All we gain in knowledge - Everything we lose in humanity

Internet play's a great part in our lives. Today that rule stands for the ages 12-40, a couple of generations later will be the 8-80.  So it probably is a good time we start wondering what is we gain and what is we lose from being a netizen. How does it reacts confronting our mind and how our nature and soul.

There are cases taking place around me for the past years that make me wonder about how 
good or bad internet is for us, but it took the below really distressful article to actually sit down and try to gather my thoughts about it.
I won't expand much into the good things internet has brought to our lives because I do not disagree, for instance, on how much internet has helped in developing an extremely valuable database of information which continuously expands in everything humans participated in. Finding information about everything is such a miracle that I joyfully smile every time I come to think of it. Using the internet gives one all the tools he/she needs to become gain expertise in 
whatever he/she desired. You only need an internet connection and knowledge thirst. What I need to expand into though are the non-tangible things that that internet also brought along.
I mean, that young man, and others like him, who committed suicide on a 
live internet channel. Why did he do that?I mean he could have done it by 
himself with no crowd in a thousand ways, or with crowd in a public place. Why that way? From testimonies, he developed the idea in a social network (probably we generated it before that though). But lets leave that aside for the moment. 
What about internet social networking. First it was IRC now its Facebook, friendfeed, mySpace etc. internet burst with applications attracting people worldwide. All count on fundamental people needs. But the truth is that people are usually not the same kind of people online as they are offline. Ruthless and mean people in real life prefer kind and romantic avatar's or poetic figures. Boys that are bullied in real life or nice, warm people, prefer great signing fighters and pretend to be nasty and villain in forums and chat rooms. There is a new character born in our net-life, something that we probably didn't choose to be in our real life or couldn't be. And why couldn't we? Because in real life we are tangible, we are known to others, there are laws, we can be hurt, we have things to become and we do here will follow us to life.
But in the net...We can do anything. Be anyone. We can be someone today and another one tomorrow. We can: act as bad or as good as we want, just becaule we feel like it. Hurt or help whoever we want just for making 
things interesting. Offer real love or look for easy sex or whatever comes up, in hundreds of people simultaneously by glancing in photos. You can do 
whatever you imagine, and then take it all back. We can be gods. 
       
The internet adds a layer of anonymity that makes people behave  irrationally and in most public forums seems to bring out the worst in us because of it. Youtube comments is an example of just how bad we treat each other when you don't have a real identity attached and therefore no real consequences (in most cases).

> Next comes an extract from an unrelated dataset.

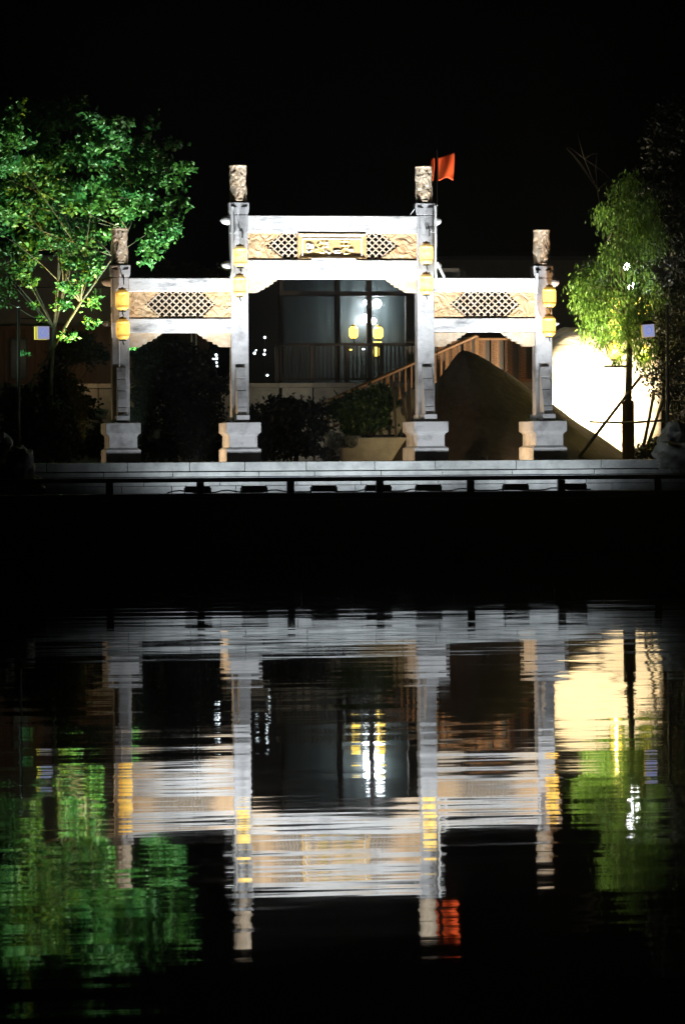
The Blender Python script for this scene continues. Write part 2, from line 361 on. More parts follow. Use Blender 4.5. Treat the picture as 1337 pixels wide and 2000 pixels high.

You feel free on the net. Its the need 
to belong that makes us socialize in internet rooms in a self-part we create. Its the need to feel attractive that makes people obsessed with social networks. Its the personal and human needs we cover deep inside us that make us look in the internet's remarkable horizons for whatever we miss in the real life's limited sky. 
And when we do all that? Then we want more. Internet becomes an obsession. The return in real life can become a painful experience.
 It can then become really hard to tell what are the things that actually matter to you most and even more accepting the fact that you need to struggle in all of  your life to achieve them and you may not even make it. Things can become so dissappointing and blur, that log-out becomes an option. But, watch it when your second-life becomes your first... you can never log-in again.